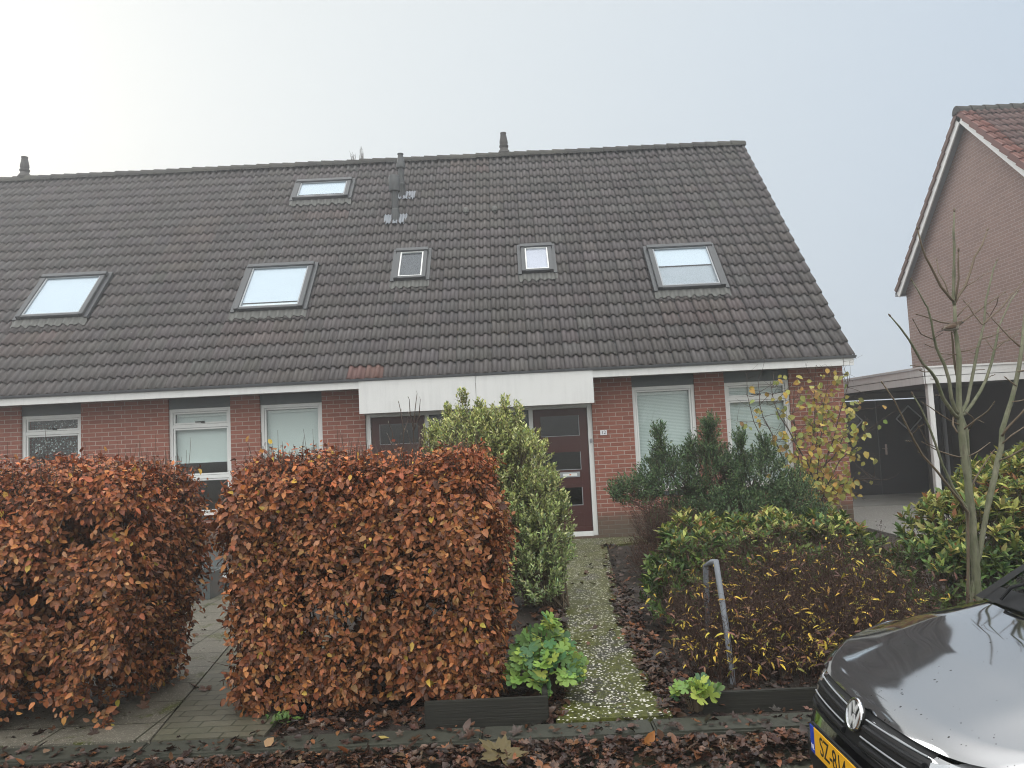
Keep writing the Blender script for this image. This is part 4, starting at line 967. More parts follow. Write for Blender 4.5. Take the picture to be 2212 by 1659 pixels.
# brown spirea with yellow leaves
h = shrub('brown_shrub', 'twiggy dark brown shrub with scattered yellow leaves beside the parked car', 'shrub', (2.0, 5.9))
rng = g = np.random.default_rng(61); ls = []; tips = []; dirs = []; mids = []
for i in range(1000):
    b0 = np.array([g.uniform(1.16, 2.9), g.uniform(5.35, 6.5), -.02])
    hgt = (.62+.26*float(vnoise(np.array([b0[0], b0[1], 0.]), 2.2)))*g.uniform(.55, 1.05)
    hgt *= np.interp(b0[0], [1.16, 1.50, 2.4, 2.9], [.66, 1, 1.02, .8])*np.interp(b0[1], [5.35, 5.6, 6.5], [.62, .9, 1.06])
    e = b0+np.array([g.normal(-.03, .14), g.normal(-.08, .14), hgt]); p = curve_pts(b0, e, np.array([g.normal(0, .035), g.normal(0, .035), 0]), 6); ls.append((p, np.linspace(.0034, .0013, 6)))
    mids.append(p)
    for k in range(4):
        q = p[g.integers(2, 6)]; e2 = q+np.array([g.normal(0, .075), g.normal(-.02, .075), abs(g.normal(.07, .05))]); ls.append((curve_pts(q, e2, g.normal(0, .01, 3), 4), np.linspace(.0017, .0007, 4))); tips.append(e2)
    tips.append(e)
# arching shoots leaning over the board towards the kerb
for i in range(150):
    b0 = np.array([g.uniform(1.2, 2.6), g.uniform(5.2, 5.6), 0]); e = b0+np.array([g.normal(0, .15), -g.uniform(.15, .42), g.uniform(.10, .5)]); p = curve_pts(b0, e, np.array([0, .04, .10]), 6); ls.append((p, np.linspace(.003, .001, 6))); tips.append(e); mids.append(p)
link('branch', twigs_mesh('tw', ls), M['bark_red'], h)
tips = np.array(tips)
# dry flower heads: fine bundles on many tips
q = tips[(tips[:, 2] > .40) & (g.random(len(tips)) < .36)]; fl = np.repeat(q, 16, 0)+g.normal(0, .020, (len(q)*16, 3)); m_ = len(fl)
link('seed_head', leaf_mesh('sh', [(fl, unit(rdir(m_)+np.array([0, 0, .8])), rdir(m_), .014, .5, 0, T_LANCE, palette(m_, [(.085,.047,.033),(.055,.031,.024),(.13,.08,.05)], [3, 3, 1.2]))]), M['leaf_soft'], h)
P_ = np.array(mids); a_i = g.integers(0, len(P_), 4600); b_i = g.integers(1, 6, 4600); yl = P_[a_i, b_i]+g.normal(0, .01, (4600, 3))
clus = vnoise(yl+3, 5.2); keepy = (clus > .50) | (g.random(4600) < .3); yl = yl[keepy]; n = len(yl)
front = np.clip((6.1-yl[:, 1])/.7, 0, 1)[:, None]
cy_ = palette(n, [(.52,.37,.045),(.62,.46,.06),(.44,.24,.05),(.30,.30,.06)], [4, 3, 1.4, 1.2], .12); cb_ = palette(n, [(.14,.065,.042),(.085,.042,.032),(.22,.10,.05)], [3, 3, 1])
sel = g.random((n, 1)) < .52
link('foliage', leaf_mesh('fol', [(yl, unit(rdir(n)*np.array([1, 1, .45])+np.array([0, -.25, .05])), unit(rdir(n)*.5+np.array([0, -.3, .9])), g.uniform(.034, .070, n), .29, g.normal(.32, .18, n), T_OVAL, np.where(sel, cy_, cb_))]), M['leaf_dry'], h)
# yellow leaved shrub at the house corner
h = shrub('yellow_shrub', 'open shrub with sparse yellow leaves at the brick corner of the end house', 'shrub', (4.9, 12.2))
rng = g = np.random.default_rng(71); ls = []; pts = []
S6 = lambda x, y: ((2600+x/1.4786)*.54004, (1400+y/1.4786)*.54004)
stems = [[(950,900),(955,620),(975,350),(975,90)], [(1000,900),(1050,650),(1090,480),(1150,300),(1170,150)], [(900,880),(880,650),(850,420),(850,230)], [(980,900),(1000,600),(1020,400),(1055,150)], [(860,860),(760,560),(660,380),(640,180)], [(1010,880),(1100,690),(1200,560),(1290,450)], [(930,860),(905,700),(985,560),(1010,420)], [(1030,900),(1120,790),(1260,770),(1340,765)], [(820,820),(700,600),(600,400),(575,190)], [(960,860),(1020,700),(1130,560),(1190,360)], [(1000,870),(1150,830),(1240,850)], [(940,700),(830,500),(720,300),(715,190)]]
for i, s_ in enumerate(stems):
    Y = 12.2+.25*math.sin(i*2.1); p = np.array([at(*S6(*q), Y+.15*math.sin(k+i)) for k, q in enumerate(s_)]); p = np.concatenate([[np.array([p[0][0]*.3+4.95*.7, 12.25, 0])], p])
    t0 = np.linspace(0, 1, len(p)); t1 = np.linspace(0, 1, 12); pp = np.stack([np.interp(t1, t0, p[:, k]) for k in range(3)], 1)+g.normal(0, .012, (12, 3)); pp[0, 2] = 0
    ls.append((pp, np.linspace(.017, .004, 12)))
    for j in range(20):
        q = pp[g.integers(3, 12)]; e = q+np.array([g.normal(.05, .22), g.normal(-.05, .18), g.normal(.08, .14)]); m4 = curve_pts(q, e, g.normal(0, .03, 3), 5); ls.append((m4, np.linspace(.0045, .0016, 5)))
        for k in range(2):
            q2 = m4[g.integers(1, 5)]; e2 = q2+np.array([g.normal(.03, .11), g.normal(0, .1), g.normal(.03, .09)]); m5 = curve_pts(q2, e2, g.normal(0, .015, 3), 4); ls.append((m5, np.linspace(.0022, .0010, 4))); pts += [m5[2], m5[3]]
        pts.append(e)
link('branch', twigs_mesh('tw', ls, 4), M['bark_dark'], h)
pts = np.array(pts); x_ = pts[:, 0]; pr = np.interp(x_, [3.5, 4.2, 4.6, 5.2, 5.5, 5.8], [.15, .5, .95, .85, .35, .10])
pts = pts[(g.random(len(pts)) < pr*.8) & (pts[:, 2] < 2.66-.3*g.random(len(pts)))]; n = len(pts)
link('foliage', leaf_mesh('fol', [(pts, unit(rdir(n)+np.array([0, -.2, -.8])), unit(rdir(n)*.6+np.array([0, -1., .3])), g.uniform(.07, .125, n), .78, g.normal(.1, .1, n), T_OVAL, palette(n, [(.50,.44,.10),(.42,.42,.12),(.50,.33,.07),(.28,.33,.09),(.36,.22,.09)], [4, 4, 3, 2, 1], .12))]), M['leaf_soft'], h)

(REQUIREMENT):
Repeat the data exactly, excluding the pictures.

(RIGHT ANSWER):
Keep writing the Blender script for this image. This is part 4, starting at line 967. More parts follow. Write for Blender 4.5. Take the picture to be 2212 by 1659 pixels.
# brown spirea with yellow leaves
h = shrub('brown_shrub', 'twiggy dark brown shrub with scattered yellow leaves beside the parked car', 'shrub', (2.0, 5.9))
rng = g = np.random.default_rng(61); ls = []; tips = []; dirs = []; mids = []
for i in range(1000):
    b0 = np.array([g.uniform(1.16, 2.9), g.uniform(5.35, 6.5), -.02])
    hgt = (.62+.26*float(vnoise(np.array([b0[0], b0[1], 0.]), 2.2)))*g.uniform(.55, 1.05)
    hgt *= np.interp(b0[0], [1.16, 1.50, 2.4, 2.9], [.66, 1, 1.02, .8])*np.interp(b0[1], [5.35, 5.6, 6.5], [.62, .9, 1.06])
    e = b0+np.array([g.normal(-.03, .14), g.normal(-.08, .14), hgt]); p = curve_pts(b0, e, np.array([g.normal(0, .035), g.normal(0, .035), 0]), 6); ls.append((p, np.linspace(.0034, .0013, 6)))
    mids.append(p)
    for k in range(4):
        q = p[g.integers(2, 6)]; e2 = q+np.array([g.normal(0, .075), g.normal(-.02, .075), abs(g.normal(.07, .05))]); ls.append((curve_pts(q, e2, g.normal(0, .01, 3), 4), np.linspace(.0017, .0007, 4))); tips.append(e2)
    tips.append(e)
# arching shoots leaning over the board towards the kerb
for i in range(150):
    b0 = np.array([g.uniform(1.2, 2.6), g.uniform(5.2, 5.6), 0]); e = b0+np.array([g.normal(0, .15), -g.uniform(.15, .42), g.uniform(.10, .5)]); p = curve_pts(b0, e, np.array([0, .04, .10]), 6); ls.append((p, np.linspace(.003, .001, 6))); tips.append(e); mids.append(p)
link('branch', twigs_mesh('tw', ls), M['bark_red'], h)
tips = np.array(tips)
# dry flower heads: fine bundles on many tips
q = tips[(tips[:, 2] > .40) & (g.random(len(tips)) < .36)]; fl = np.repeat(q, 16, 0)+g.normal(0, .020, (len(q)*16, 3)); m_ = len(fl)
link('seed_head', leaf_mesh('sh', [(fl, unit(rdir(m_)+np.array([0, 0, .8])), rdir(m_), .014, .5, 0, T_LANCE, palette(m_, [(.085,.047,.033),(.055,.031,.024),(.13,.08,.05)], [3, 3, 1.2]))]), M['leaf_soft'], h)
P_ = np.array(mids); a_i = g.integers(0, len(P_), 4600); b_i = g.integers(1, 6, 4600); yl = P_[a_i, b_i]+g.normal(0, .01, (4600, 3))
clus = vnoise(yl+3, 5.2); keepy = (clus > .50) | (g.random(4600) < .3); yl = yl[keepy]; n = len(yl)
front = np.clip((6.1-yl[:, 1])/.7, 0, 1)[:, None]
cy_ = palette(n, [(.52,.37,.045),(.62,.46,.06),(.44,.24,.05),(.30,.30,.06)], [4, 3, 1.4, 1.2], .12); cb_ = palette(n, [(.14,.065,.042),(.085,.042,.032),(.22,.10,.05)], [3, 3, 1])
sel = g.random((n, 1)) < .52
link('foliage', leaf_mesh('fol', [(yl, unit(rdir(n)*np.array([1, 1, .45])+np.array([0, -.25, .05])), unit(rdir(n)*.5+np.array([0, -.3, .9])), g.uniform(.034, .070, n), .29, g.normal(.32, .18, n), T_OVAL, np.where(sel, cy_, cb_))]), M['leaf_dry'], h)
# yellow leaved shrub at the house corner
h = shrub('yellow_shrub', 'open shrub with sparse yellow leaves at the brick corner of the end house', 'shrub', (4.9, 12.2))
rng = g = np.random.default_rng(71); ls = []; pts = []
S6 = lambda x, y: ((2600+x/1.4786)*.54004, (1400+y/1.4786)*.54004)
stems = [[(950,900),(955,620),(975,350),(975,90)], [(1000,900),(1050,650),(1090,480),(1150,300),(1170,150)], [(900,880),(880,650),(850,420),(850,230)], [(980,900),(1000,600),(1020,400),(1055,150)], [(860,860),(760,560),(660,380),(640,180)], [(1010,880),(1100,690),(1200,560),(1290,450)], [(930,860),(905,700),(985,560),(1010,420)], [(1030,900),(1120,790),(1260,770),(1340,765)], [(820,820),(700,600),(600,400),(575,190)], [(960,860),(1020,700),(1130,560),(1190,360)], [(1000,870),(1150,830),(1240,850)], [(940,700),(830,500),(720,300),(715,190)]]
for i, s_ in enumerate(stems):
    Y = 12.2+.25*math.sin(i*2.1); p = np.array([at(*S6(*q), Y+.15*math.sin(k+i)) for k, q in enumerate(s_)]); p = np.concatenate([[np.array([p[0][0]*.3+4.95*.7, 12.25, 0])], p])
    t0 = np.linspace(0, 1, len(p)); t1 = np.linspace(0, 1, 12); pp = np.stack([np.interp(t1, t0, p[:, k]) for k in range(3)], 1)+g.normal(0, .012, (12, 3)); pp[0, 2] = 0
    ls.append((pp, np.linspace(.017, .004, 12)))
    for j in range(20):
        q = pp[g.integers(3, 12)]; e = q+np.array([g.normal(.05, .22), g.normal(-.05, .18), g.normal(.08, .14)]); m4 = curve_pts(q, e, g.normal(0, .03, 3), 5); ls.append((m4, np.linspace(.0045, .0016, 5)))
        for k in range(2):
            q2 = m4[g.integers(1, 5)]; e2 = q2+np.array([g.normal(.03, .11), g.normal(0, .1), g.normal(.03, .09)]); m5 = curve_pts(q2, e2, g.normal(0, .015, 3), 4); ls.append((m5, np.linspace(.0022, .0010, 4))); pts += [m5[2], m5[3]]
        pts.append(e)
link('branch', twigs_mesh('tw', ls, 4), M['bark_dark'], h)
pts = np.array(pts); x_ = pts[:, 0]; pr = np.interp(x_, [3.5, 4.2, 4.6, 5.2, 5.5, 5.8], [.15, .5, .95, .85, .35, .10])
pts = pts[(g.random(len(pts)) < pr*.8) & (pts[:, 2] < 2.66-.3*g.random(len(pts)))]; n = len(pts)
link('foliage', leaf_mesh('fol', [(pts, unit(rdir(n)+np.array([0, -.2, -.8])), unit(rdir(n)*.6+np.array([0, -1., .3])), g.uniform(.07, .125, n), .78, g.normal(.1, .1, n), T_OVAL, palette(n, [(.50,.44,.10),(.42,.42,.12),(.50,.33,.07),(.28,.33,.09),(.36,.22,.09)], [4, 4, 3, 2, 1], .12))]), M['leaf_soft'], h)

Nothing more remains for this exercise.